Why aren’t the major Universities—and I don’t mean the education departments—convening folks to dig into the deeper question of the relationship between democracy and K-16 and beyond. We know that there are stress points in a democratic society—what do we know about how we weather them and what we lose during such historic moments. How instinctive was Giuliani’s idea of postponing the election in NYC after 9/11? Or Chavez’s retreat from democracy in Venezuela, or Putin’s or Musharraf’s dodges? Why do reformers look for the man on the white horse over and over? Or for technocratic solutions—the perfect test? I enjoyed James Traub’s comment in last Sunday’s NY Times piece (“Persuading Them”): “What we say about ourselves no longer has much effect; but what we are seen doing—on occasion, what we are caught doing—matters immensely.” Maybe too many youngsters reach 18 without ever having seen democracy “done"—much less reflected on the dilemmas involved, guided by wise adults.

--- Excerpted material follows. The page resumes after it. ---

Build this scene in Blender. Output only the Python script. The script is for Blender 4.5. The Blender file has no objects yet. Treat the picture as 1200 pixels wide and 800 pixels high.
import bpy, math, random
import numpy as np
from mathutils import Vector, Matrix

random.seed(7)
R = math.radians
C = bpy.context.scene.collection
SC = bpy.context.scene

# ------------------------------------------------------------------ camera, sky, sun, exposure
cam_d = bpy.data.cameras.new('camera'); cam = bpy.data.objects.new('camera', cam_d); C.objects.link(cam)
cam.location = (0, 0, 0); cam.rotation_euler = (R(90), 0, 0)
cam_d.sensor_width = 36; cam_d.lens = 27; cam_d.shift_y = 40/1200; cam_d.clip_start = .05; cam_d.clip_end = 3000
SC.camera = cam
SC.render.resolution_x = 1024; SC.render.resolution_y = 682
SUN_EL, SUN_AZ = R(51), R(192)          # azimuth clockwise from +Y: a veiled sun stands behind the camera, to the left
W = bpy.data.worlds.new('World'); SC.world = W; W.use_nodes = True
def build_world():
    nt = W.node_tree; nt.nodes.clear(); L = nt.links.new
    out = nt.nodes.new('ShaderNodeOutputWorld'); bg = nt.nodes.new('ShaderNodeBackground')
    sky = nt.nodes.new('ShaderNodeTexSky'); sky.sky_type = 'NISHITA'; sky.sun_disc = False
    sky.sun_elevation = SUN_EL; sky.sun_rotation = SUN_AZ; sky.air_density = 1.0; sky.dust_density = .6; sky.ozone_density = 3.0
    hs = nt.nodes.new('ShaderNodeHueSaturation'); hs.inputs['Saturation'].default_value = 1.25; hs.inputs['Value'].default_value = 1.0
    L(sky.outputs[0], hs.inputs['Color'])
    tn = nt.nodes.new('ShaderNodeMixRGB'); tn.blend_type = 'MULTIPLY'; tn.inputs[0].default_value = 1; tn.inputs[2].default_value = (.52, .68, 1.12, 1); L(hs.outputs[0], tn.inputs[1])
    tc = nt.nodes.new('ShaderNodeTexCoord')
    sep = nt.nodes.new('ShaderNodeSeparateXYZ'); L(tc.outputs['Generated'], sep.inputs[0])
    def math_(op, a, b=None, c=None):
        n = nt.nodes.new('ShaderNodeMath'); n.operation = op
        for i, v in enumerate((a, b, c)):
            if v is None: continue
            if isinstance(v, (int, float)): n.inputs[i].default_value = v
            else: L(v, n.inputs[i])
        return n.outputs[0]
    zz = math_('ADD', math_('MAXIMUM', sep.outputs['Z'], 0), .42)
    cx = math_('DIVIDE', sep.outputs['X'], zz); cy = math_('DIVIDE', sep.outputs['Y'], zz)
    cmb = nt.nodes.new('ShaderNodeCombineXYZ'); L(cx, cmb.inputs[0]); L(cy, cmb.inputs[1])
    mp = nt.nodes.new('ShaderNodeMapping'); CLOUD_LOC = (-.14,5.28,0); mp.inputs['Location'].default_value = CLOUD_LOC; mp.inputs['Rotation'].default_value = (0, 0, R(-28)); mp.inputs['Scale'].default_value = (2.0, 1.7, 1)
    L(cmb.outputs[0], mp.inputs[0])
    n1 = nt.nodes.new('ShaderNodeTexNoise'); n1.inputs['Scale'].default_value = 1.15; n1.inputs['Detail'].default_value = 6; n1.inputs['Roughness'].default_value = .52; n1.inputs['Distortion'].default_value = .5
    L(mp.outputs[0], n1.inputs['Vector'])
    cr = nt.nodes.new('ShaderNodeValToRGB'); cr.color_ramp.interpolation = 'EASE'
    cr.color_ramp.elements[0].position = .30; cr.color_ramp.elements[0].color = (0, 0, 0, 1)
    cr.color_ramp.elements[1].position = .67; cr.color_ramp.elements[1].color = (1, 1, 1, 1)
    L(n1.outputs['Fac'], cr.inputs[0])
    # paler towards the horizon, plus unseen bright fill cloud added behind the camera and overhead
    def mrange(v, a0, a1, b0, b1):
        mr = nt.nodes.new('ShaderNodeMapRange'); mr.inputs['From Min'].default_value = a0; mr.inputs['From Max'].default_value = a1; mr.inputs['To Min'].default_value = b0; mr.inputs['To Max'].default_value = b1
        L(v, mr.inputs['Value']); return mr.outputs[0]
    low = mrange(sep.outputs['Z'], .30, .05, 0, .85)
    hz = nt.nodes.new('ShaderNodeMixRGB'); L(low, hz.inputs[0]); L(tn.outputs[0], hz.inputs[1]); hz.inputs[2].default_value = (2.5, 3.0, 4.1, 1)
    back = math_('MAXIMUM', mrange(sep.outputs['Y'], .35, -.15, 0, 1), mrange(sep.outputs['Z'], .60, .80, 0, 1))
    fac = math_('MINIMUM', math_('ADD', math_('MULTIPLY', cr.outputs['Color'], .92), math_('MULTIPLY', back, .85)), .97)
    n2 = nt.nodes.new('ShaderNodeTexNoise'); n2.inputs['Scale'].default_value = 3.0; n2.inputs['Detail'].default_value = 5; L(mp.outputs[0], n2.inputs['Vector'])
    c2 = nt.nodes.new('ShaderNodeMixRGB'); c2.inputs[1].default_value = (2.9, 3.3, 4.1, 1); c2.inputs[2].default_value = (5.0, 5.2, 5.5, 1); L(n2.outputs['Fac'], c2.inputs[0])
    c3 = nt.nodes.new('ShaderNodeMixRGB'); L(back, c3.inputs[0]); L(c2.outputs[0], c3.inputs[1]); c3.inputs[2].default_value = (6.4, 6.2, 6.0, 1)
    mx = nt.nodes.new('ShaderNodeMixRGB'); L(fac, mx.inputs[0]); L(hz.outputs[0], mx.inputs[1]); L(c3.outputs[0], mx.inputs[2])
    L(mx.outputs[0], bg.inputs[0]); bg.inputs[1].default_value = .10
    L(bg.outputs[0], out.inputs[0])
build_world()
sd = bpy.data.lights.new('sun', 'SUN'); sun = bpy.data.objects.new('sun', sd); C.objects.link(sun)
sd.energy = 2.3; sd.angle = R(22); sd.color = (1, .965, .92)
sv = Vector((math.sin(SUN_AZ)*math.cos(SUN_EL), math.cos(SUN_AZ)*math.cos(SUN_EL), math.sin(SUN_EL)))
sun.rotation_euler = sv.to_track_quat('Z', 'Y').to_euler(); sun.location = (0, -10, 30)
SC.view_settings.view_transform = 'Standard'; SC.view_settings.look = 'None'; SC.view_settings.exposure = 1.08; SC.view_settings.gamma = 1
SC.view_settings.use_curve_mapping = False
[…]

How can schools—without being inappropriately political—teach politics? How can we counteract our natural tendency to elevate “nonpartisanship” above politics, rather than seeking a more vigorous politics, with all its self-interested warts?

When we knock politics, we undermine the struggle to make democracy work. No politics, no democracy! While you and I are both feeling a little weary about how politics has distorted schooling, we both know that it takes renewing that discourse again generation after generation, not giving up on it.

Part of our weariness is that it takes a somewhat leveler playing field for the game to work at its best. When we lay the task all onto schools we undermine what schools can do, and forget about all the other parties to democracy’s warts.

Ted Sizer and I once tried to get Harvard interested in the topic. Everyone said “yes yes”, “great idea”. But it never happened. Maybe NYU? Meanwhile we can also look around for folks to help us launch a CR for schools. Anyone else out there interested?